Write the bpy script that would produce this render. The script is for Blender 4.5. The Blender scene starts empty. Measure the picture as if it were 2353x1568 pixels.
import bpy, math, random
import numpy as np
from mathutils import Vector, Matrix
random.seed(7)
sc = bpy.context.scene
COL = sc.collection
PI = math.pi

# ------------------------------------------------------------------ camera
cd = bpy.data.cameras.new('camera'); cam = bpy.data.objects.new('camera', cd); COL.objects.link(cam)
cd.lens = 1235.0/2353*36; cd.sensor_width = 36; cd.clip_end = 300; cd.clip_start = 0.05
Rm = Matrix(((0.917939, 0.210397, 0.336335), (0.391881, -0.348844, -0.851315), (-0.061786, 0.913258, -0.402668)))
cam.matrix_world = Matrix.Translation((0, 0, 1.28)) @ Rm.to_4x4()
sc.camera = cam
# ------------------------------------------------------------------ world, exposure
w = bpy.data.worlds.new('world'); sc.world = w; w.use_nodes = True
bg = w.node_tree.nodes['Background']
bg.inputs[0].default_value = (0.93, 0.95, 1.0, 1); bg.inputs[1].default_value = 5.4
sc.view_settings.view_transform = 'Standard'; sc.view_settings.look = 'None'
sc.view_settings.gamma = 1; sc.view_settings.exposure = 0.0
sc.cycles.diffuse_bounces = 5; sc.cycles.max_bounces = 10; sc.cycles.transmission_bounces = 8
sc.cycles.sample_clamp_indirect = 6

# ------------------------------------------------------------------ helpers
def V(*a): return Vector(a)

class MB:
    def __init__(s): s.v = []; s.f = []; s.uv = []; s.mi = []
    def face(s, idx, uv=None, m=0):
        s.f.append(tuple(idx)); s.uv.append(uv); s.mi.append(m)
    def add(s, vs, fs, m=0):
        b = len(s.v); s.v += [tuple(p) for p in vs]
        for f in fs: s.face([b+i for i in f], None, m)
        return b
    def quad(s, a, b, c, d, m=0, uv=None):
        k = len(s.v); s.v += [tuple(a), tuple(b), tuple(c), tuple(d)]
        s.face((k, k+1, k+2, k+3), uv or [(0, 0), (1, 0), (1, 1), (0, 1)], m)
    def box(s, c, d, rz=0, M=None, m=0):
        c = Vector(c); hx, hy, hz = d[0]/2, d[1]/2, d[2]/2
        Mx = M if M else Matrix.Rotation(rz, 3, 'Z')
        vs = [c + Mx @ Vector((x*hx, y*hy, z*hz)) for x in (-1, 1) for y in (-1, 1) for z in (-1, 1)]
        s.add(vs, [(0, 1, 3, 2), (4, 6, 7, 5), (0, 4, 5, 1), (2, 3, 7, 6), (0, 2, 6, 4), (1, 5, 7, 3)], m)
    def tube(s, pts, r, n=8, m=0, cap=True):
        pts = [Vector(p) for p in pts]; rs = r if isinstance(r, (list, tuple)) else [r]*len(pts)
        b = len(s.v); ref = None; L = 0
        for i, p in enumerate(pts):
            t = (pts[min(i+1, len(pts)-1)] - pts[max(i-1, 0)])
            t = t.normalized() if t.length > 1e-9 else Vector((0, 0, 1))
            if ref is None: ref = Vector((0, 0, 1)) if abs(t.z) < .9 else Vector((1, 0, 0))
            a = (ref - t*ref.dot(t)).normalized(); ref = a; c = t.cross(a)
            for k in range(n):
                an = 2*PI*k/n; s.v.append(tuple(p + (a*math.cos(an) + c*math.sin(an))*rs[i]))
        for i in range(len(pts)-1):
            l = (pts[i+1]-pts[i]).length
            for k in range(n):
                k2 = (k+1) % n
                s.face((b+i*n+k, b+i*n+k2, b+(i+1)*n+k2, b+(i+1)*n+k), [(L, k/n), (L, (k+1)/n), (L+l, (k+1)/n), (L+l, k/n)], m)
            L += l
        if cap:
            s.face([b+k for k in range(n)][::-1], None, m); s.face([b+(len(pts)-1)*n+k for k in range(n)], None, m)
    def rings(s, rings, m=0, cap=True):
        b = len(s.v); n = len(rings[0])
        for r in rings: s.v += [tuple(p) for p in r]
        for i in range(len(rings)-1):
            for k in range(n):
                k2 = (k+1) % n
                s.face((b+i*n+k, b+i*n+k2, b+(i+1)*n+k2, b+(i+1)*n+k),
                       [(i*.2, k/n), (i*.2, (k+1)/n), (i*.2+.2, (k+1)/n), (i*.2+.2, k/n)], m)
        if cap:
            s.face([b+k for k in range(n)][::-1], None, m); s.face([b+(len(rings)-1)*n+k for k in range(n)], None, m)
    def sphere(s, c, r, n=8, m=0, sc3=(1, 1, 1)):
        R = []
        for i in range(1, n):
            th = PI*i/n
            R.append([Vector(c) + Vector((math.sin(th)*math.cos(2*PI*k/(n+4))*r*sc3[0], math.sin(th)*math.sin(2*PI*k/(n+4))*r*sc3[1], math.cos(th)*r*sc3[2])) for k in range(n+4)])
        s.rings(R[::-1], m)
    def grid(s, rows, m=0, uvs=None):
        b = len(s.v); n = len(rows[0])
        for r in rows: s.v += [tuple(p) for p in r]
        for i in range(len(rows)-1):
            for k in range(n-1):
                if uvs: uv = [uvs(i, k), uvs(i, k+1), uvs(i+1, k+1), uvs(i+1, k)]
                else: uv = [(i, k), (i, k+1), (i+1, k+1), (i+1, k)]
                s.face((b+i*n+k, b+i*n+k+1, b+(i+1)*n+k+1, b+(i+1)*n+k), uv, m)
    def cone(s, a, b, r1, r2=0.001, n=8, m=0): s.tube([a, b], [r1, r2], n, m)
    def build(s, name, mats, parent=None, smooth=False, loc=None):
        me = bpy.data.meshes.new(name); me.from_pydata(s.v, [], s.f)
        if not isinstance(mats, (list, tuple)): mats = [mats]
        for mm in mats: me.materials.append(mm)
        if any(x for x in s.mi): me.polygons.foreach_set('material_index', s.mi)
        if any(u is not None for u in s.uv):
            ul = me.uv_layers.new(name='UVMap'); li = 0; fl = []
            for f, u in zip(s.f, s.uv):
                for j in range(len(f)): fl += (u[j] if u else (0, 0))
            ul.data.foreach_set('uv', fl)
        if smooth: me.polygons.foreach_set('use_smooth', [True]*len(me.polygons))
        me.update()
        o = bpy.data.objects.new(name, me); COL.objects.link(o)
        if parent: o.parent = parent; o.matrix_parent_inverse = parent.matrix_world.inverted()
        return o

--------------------

Exactly repeat the lines running from the top of the listing to the line bearing "PI = math.pi", both of those lines included, and only them.

Write the bpy script that would produce this render. The script is for Blender 4.5. The Blender scene starts empty. Measure the picture as if it were 2353x1568 pixels.
import bpy, math, random
import numpy as np
from mathutils import Vector, Matrix
random.seed(7)
sc = bpy.context.scene
COL = sc.collection
PI = math.pi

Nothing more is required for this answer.